Question: (a) Show that A is noetherian iff every prime ideal is of finite type.
(b) Let A be a commutative ring and I , J are ideals. Assume that J is of the finite type and A/I , A/J are noetherian. Show that A/IJ is still noetherian.
Attempt:(a) If A is noetherian,then I have shown that every prime ideal is of the finite type. But I am not able to proceed in the opposite direction. Please help me!

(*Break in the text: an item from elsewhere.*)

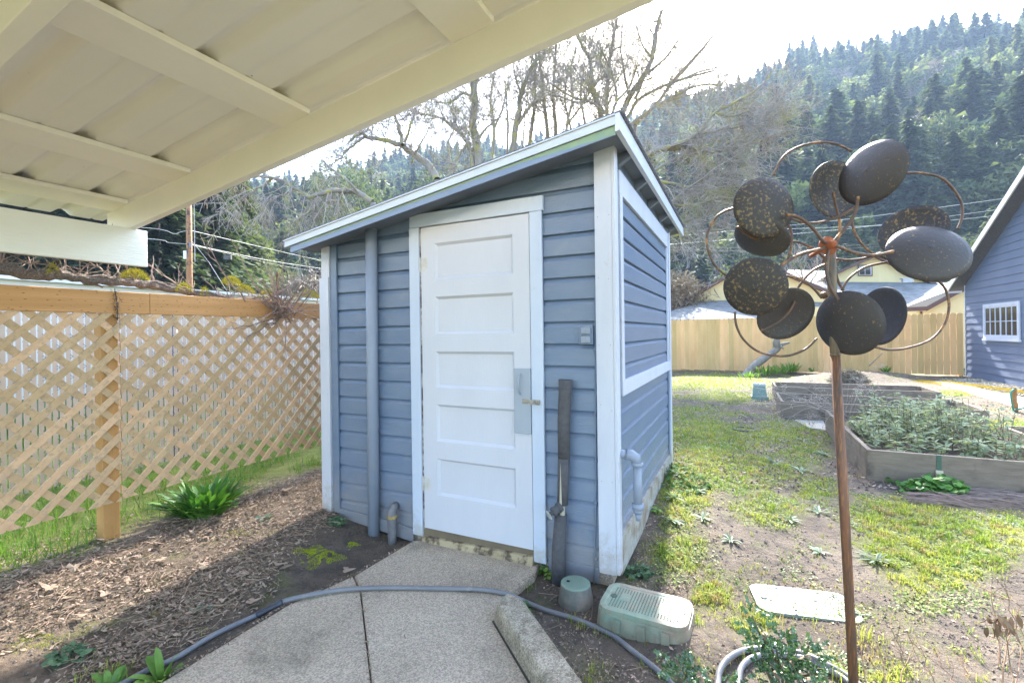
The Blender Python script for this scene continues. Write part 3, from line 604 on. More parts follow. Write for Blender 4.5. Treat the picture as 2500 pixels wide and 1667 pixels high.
dk.tube([q0, q0.lerp(q1, .5) + V * .006, q1], .003, 4); dk.build('dried_fruit_cluster', mat('blackened_dry_grapes', (.035, .028, .028), (.06, .045, .04), 20, bump=.3), vine, recalc=False)
# ---------------- valve boxes ----------------
VG = mat('valve_box_green', (.20, .285, .21), (.26, .33, .25), 6, rough=.5, bump=.1, dirt=(.33, .27, .20), dscale=6, dthr=(.42, .62), zdirt_shade=(-.03, .07, (.22, .17, .12)))
VGP = mat('sun_bleached_green', (.23, .27, .225), (.26, .29, .25), 6, rough=.5, bump=.1, dirt=(.40, .36, .28), dscale=9, dthr=(.55, .75))
def rrect(L, W, r, n=6):
    o = []
    for cx, cy, a0 in ((L / 2 - r, W / 2 - r, 0), (-L / 2 + r, W / 2 - r, 90), (-L / 2 + r, -W / 2 + r, 180), (L / 2 - r, -W / 2 + r, 270)):
        for k in range(n + 1): an = R(a0 + 90 * k / n); o.append((cx + r * math.cos(an), cy + r * math.sin(an)))
    return o
def valvebox(c, ang, L, W, top, low, m, label, tilt=(0, 0)):
    root = empty('valve_box', (c[0], c[1], low), label, 'valve box', 'irrigation valve boxes')
    X = Vector((math.cos(ang), math.sin(ang), tilt[0])); Y = Vector((-math.sin(ang), math.cos(ang), tilt[1])); o = Vector((c[0], c[1], 0))
    W3 = lambda x, y, z: o + X * x + Y * y + Z * z
    b = MB(); rings = [(rrect(L + .05, W + .05, .075), low - .08), (rrect(L + .012, W + .012, .065), top - .022), (rrect(L + .012, W + .012, .065), top - .02)]
    vs = [W3(x, y, z) for rg, z in rings for x, y in rg]; k = len(rings[0][0])
    b.add(vs, [(i * k + j, i * k + (j + 1) % k, (i + 1) * k + (j + 1) % k, (i + 1) * k + j) for i in range(2) for j in range(k)] + [tuple(range(2 * k, 3 * k))])
    for sx in (-.26, 0.02, .28):
        for sy in (-1, 1): b.box3(W3(sx * L - .018, sy * (W / 2 + .016), low - .05), X * .036, Y * sy * .006, Z * (top - .03 - low + .05))
    b.build('box_wall', m, root)
    l_ = MB(); rg = rrect(L, W, .06); r2 = rrect(L - .045, W - .045, .045)
    k = len(rg); vs = [W3(x, y, top - .02) for x, y in rg] + [W3(x, y, top) for x, y in rg] + [W3(x, y, top) for x, y in r2] + [W3(x, y, top - .003) for x, y in rrect(L - .053, W - .053, .043)]
    l_.add(vs, [(i * k + j, i * k + (j + 1) % k, (i + 1) * k + (j + 1) % k, (i + 1) * k + j) for i in range(3) for j in range(k)] + [tuple(range(3 * k, 4 * k))])
    dsh = MB()
    nxx, nyy = int((L - .07) / .0145), int((W - .07) / .014)
    for i in range(nxx):
        for j in range(nyy):
            x, y = (i - (nxx - 1) / 2) * .0145, (j - (nyy - 1) / 2) * .014
            if abs(x - L * .2) < .02 and abs(y) < .045: continue
            if abs(x + L * .25) < .02 and abs(y - .02) < .035: continue
            dsh.box3(W3(x - .002, y - .005, top - .0035), X * .004, Y * .0095, Z * .0028)
    lo_ = l_.build('lid', m, root); dsh.build('lid_tread', mat('lid_tread_' + m.name, (.13, .185, .14) if m is VG else (.30, .36, .30), bump=0), lo_)
    s_ = MB(); s_.lathe(W3(-L / 2 + .05, .0, top - .001), Z, [(0, .017), (.003, .015)], 12); s_.box3(W3(L / 2 - .028, -.008, top - .002), X * .014, Y * .016, Z * .003)
    s_.build('lid_bolt', mat('dark_bolt', (.06, .09, .07), (.1, .12, .1), 20, bump=.2), root)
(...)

(b) assuming that J is of finite type, I have shown that J is noetherian and I have been given that A/I , A/J are noetherian . I showed that $A/IJ \subseteq A+ I$ and as any descending chain in A+I stabilizes then so does in A/IJ and hence A/IJ is noetherian. Is my proof fine?
Thanks!
(a) You have shown the "$\implies$" implication. Let us show the "$\impliedby$" implication.
We are given a ring $A$ such that every prime ideal is of finite type. We are asked to prove $A$ is noetherian, i.e. every ideal is of finite type.
Towards a contradiction, suppose there is an ideal that is not of finite type, i.e., the set of ideals that are not of finite type is not empty. Using Zorn’s lemma we can see that there exists a maximal element $m$ in this set.
Since $m$ is not of finite type, $m$ is not prime. Hence $m$ is properly contained in two ideals $a,b$ such that $ab\subseteq m$. By the maximal property of $m$, we know $a$ and $b$ are finite type and $R/a$ is Noetherian.
Since $b/ab$ as $R/a$-module is finitely generated and $R/a$ is Noetherian, every submodule is finitely generated over $R/a$, hence likewise over $R$.
In particular, $m/ab$ is a finitely generated $R$-module and since $ab$ is finite type, so is $m$. We have thus arrived at a contradiction.
This proof was given in commutative rings with restricted minimum condition by I. S. Cohen, 1950.
(b) "... as any descending chain in $A+I$ stabilizes then so does in $A/IJ$ and hence $A/IJ$ is noetherian." How is "descending chain" relevant to "noetherian"?